To be perfectly honest, the overemphasis of God’s masculine image has, too often, allowed extremists to turn God into an advocate for violence. It’s easy to envision a male god telling his sons to go to war and strike down all the heathen, but a mother God wouldn’t do that, would she? A mother God would do all she could to keep her children from waring, to do all she could to keep her children from hurting each other.

Granted, it’s important for us to sense the security and majesty of God, our Father, but I think we also need to embrace the grace and tenderness of a god with motherly qualities. When I allow myself to see God as a Divine Mother, my relationship with God takes on a whole new perspective. When I think of God as a mother, I think of her as someone who holds me in her arms when I’m frightened, someone who picks me up when I’ve fallen, someone who caringly wipes away my tears. When I think of God as a mother, I think of her as someone who is tender and full of grace, someone who takes me on a walk to see the lilies of the field, someone who tells me to stop and listen to the chirp of a sparrow.

In saying that, I don’t mean to imply that fathers are people who lack loving grace. I’m thankful I had a father who was tender and loving, one who was affectionate and caring. Yes, men can be tender and caring, but to be perfectly honest, we never quite duplicate that tenderness found in the heart of a mother. It’s just not in the makeup of our masculine image, but that motherly tenderness is a real part of the image of God.

When I was 16 years old, I went to the Department of Motor Vehicles to take my driver’s test. For over a year I had practiced driving and felt like I was ready to pass the test with flying colors. I did well with the test until I had to parallel park and then I got so nervous I could barely keep my clutch leg from shaking. When I backed up, I knocked over one of bright orange traffic cones and immediately failed the test, a failure that was devastating to my adolescent pride.

As I drove home with my father, I didn’t say a word. Inside, I wanted to scream and yell and cry but that’s not the kind of thing a 16 year old boy does in front of his father.

I’ll never forget what happened when I got home. My mother was in the kitchen and when I walked in the front door she asked, “How did the driver’s test go?” Perhaps it was the tenderness of her voice or the grace of her feminine spirit, but instead of answering her, all I could do was to fall in her arms and cry. And that was okay, because she was my mother, and that’s what mothers are for. Mothers are the kind of people with whom 16 year old boys can cry.

Could I have cried with my father? Of course I could, but there was just something about my mother’s spirit that allowed me to take comfort in the warmth of her arms.

Now do you understand why we need to see both sides of God?
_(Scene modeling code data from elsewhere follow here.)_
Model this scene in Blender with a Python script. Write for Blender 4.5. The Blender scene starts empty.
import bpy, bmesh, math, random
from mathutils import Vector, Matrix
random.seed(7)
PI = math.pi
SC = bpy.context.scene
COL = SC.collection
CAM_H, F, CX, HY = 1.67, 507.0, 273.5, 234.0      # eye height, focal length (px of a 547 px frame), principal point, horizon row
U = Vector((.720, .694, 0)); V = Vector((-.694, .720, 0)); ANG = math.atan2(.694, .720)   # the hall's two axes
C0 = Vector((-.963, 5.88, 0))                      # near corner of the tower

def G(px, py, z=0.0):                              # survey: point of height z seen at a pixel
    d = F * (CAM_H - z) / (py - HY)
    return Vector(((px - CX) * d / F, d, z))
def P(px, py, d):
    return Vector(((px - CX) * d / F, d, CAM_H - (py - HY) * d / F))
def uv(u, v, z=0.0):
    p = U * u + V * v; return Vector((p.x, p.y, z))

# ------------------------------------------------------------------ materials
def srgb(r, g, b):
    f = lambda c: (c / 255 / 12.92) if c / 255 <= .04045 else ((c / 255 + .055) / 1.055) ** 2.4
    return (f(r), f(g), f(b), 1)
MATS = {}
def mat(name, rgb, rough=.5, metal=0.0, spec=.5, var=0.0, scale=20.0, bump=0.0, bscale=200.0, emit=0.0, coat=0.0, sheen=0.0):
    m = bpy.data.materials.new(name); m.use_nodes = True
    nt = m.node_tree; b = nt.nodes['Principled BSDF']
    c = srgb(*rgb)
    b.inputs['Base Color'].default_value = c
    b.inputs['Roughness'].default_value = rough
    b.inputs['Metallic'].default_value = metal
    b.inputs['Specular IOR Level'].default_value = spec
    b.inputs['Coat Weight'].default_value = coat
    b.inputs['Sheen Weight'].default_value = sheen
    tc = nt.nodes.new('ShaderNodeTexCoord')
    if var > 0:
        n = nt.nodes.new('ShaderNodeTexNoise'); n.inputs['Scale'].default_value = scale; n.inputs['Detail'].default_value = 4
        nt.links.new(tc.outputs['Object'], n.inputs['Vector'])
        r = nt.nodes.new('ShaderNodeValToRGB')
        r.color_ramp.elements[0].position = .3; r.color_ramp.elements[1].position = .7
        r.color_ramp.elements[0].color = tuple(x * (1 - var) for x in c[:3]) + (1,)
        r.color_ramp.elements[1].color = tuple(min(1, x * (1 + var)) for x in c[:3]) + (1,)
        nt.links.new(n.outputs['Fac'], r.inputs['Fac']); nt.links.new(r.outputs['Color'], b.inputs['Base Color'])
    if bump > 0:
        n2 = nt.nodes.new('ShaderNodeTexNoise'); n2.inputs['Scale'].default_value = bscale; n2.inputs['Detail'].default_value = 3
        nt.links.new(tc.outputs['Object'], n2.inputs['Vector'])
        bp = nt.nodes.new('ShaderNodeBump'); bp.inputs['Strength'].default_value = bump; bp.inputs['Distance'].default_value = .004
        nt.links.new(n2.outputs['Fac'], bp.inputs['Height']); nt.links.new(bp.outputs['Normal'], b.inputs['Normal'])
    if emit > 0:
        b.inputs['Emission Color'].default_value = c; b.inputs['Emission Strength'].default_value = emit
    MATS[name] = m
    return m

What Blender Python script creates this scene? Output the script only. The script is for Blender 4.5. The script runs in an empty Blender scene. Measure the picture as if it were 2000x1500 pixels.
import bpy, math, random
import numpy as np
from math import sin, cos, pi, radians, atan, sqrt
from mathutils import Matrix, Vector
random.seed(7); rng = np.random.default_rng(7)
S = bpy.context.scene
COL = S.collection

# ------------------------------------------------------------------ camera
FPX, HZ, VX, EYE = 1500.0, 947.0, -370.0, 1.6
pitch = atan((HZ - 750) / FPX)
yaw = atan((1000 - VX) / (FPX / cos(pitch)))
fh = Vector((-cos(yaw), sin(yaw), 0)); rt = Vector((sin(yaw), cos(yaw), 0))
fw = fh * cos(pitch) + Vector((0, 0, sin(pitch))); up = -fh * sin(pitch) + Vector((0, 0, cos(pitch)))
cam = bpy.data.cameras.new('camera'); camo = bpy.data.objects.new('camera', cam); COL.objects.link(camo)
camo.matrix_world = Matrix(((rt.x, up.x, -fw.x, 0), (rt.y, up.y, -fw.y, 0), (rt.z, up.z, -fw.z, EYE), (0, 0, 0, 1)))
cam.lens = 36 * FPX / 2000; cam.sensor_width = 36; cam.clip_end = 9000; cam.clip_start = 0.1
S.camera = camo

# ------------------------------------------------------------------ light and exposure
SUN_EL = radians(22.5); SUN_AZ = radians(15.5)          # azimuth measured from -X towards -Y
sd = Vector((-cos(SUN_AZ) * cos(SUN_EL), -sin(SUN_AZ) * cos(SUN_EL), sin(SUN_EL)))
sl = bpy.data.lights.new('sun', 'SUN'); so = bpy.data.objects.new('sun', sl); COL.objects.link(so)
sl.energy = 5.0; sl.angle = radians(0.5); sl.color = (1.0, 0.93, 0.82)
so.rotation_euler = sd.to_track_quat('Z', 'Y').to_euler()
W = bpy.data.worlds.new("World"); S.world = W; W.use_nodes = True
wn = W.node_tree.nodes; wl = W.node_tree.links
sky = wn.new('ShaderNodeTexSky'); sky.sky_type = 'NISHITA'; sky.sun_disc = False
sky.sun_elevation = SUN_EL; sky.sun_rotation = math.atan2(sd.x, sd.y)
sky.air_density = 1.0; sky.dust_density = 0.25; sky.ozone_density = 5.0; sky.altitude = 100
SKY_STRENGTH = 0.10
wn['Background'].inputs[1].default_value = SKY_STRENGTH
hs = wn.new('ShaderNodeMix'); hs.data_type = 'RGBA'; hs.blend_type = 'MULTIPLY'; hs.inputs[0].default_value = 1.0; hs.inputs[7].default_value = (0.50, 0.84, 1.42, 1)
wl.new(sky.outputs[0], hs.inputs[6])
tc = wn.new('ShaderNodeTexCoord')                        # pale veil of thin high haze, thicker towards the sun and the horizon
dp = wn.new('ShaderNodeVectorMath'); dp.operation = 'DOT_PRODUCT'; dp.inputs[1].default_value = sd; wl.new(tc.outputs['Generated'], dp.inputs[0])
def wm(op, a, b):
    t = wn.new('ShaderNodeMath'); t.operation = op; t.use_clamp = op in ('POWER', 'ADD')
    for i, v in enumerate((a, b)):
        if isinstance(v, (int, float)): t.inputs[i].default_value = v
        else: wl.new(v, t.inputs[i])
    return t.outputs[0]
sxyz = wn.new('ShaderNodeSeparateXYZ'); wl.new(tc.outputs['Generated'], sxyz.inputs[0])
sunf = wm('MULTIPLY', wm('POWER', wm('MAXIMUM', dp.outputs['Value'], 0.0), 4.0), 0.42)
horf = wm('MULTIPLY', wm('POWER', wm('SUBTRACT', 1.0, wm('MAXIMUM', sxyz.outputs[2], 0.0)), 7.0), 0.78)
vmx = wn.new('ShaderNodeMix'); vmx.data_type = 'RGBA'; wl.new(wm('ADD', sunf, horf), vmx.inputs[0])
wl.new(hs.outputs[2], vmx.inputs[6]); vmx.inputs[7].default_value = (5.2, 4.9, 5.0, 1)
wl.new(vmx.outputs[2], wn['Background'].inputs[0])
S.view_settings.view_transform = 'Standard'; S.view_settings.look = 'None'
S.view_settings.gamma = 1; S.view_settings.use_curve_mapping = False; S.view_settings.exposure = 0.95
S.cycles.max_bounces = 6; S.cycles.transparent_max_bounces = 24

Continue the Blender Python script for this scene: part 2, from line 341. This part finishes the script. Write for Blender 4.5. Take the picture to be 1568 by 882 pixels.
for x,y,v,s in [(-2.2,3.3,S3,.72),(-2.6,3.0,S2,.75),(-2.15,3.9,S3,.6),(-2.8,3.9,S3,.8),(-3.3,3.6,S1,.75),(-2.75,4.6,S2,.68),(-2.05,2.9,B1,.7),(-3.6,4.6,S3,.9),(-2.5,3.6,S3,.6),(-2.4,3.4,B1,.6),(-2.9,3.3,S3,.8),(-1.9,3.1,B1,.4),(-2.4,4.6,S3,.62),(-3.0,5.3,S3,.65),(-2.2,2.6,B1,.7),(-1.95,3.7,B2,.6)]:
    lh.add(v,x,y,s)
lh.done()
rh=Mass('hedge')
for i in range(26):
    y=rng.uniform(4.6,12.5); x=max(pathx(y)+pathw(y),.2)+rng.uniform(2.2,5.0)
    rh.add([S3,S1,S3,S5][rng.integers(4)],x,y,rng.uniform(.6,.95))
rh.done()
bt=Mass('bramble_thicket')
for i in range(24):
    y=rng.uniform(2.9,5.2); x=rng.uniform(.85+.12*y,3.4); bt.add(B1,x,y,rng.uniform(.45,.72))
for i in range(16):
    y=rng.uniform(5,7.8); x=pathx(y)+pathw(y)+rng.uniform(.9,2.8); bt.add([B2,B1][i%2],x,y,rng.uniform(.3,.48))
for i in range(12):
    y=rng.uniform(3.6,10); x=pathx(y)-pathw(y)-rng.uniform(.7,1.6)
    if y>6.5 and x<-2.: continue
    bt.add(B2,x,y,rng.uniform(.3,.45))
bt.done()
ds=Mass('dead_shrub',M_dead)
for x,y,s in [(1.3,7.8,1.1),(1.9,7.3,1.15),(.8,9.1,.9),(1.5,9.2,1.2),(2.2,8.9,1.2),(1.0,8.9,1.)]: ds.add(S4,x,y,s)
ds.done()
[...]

We need to see God the Father who is strong, secure and commanding, but we also need to see the other side of God, the Mother Side of God who is tender, compassionate, and loving; the God who allows us to take comfort in the warmth of her grace.

In 1912, C. Austin Miles wrote a hymn he that he described as “sympathetic in tone, breathing tenderness in every line.” Kind of sounds like a phrase one would use to describe a mother, doesn’t it? Today, Miles’ hymn is a favorite of many, and while Miles used the masculine pronoun to speak of God, I wonder if the feminine pronoun might have been more appropriate. So with apologies to Miles I leave you with a hymn that is “sympathetic in tone, breathing tenderness in every line,” a hymn that reminds me of the Mother Side of God.

I come to the garden alone, while the dew is still on the roses.
And the voice I hear falling on my ear, the Son of God discloses.
And She walks with me, and She talks with me,
And She tells me I am Her own;
And the joy we share as we tarry there, none other has ever known.
She speaks, and the sound of her voice is so sweet the birds hush their singing,
And the melody that She gave to me, within my heart is ringing.
And She walks with me, and She talks with me,
And She tells me I am Her own;
And the joy we share as we tarry there, none other has ever known.

Yes, there's certainly a side of God that is "sympathetic in tone, breathing tenderness in every line."

God, indeed, is our Heavenly Father, but he also has all the caring, loving instincts of a mother. So when you need a Father God, don’t hesitate to rest on his masculine strength. But when you need a god with whom you can cuddle; a god with whom you can cry; a god who will loving stroke you with tenderness as you bare your broken heart . . . remember that there’s two sides of God. There’s the Father side and the other side – the mother side of God.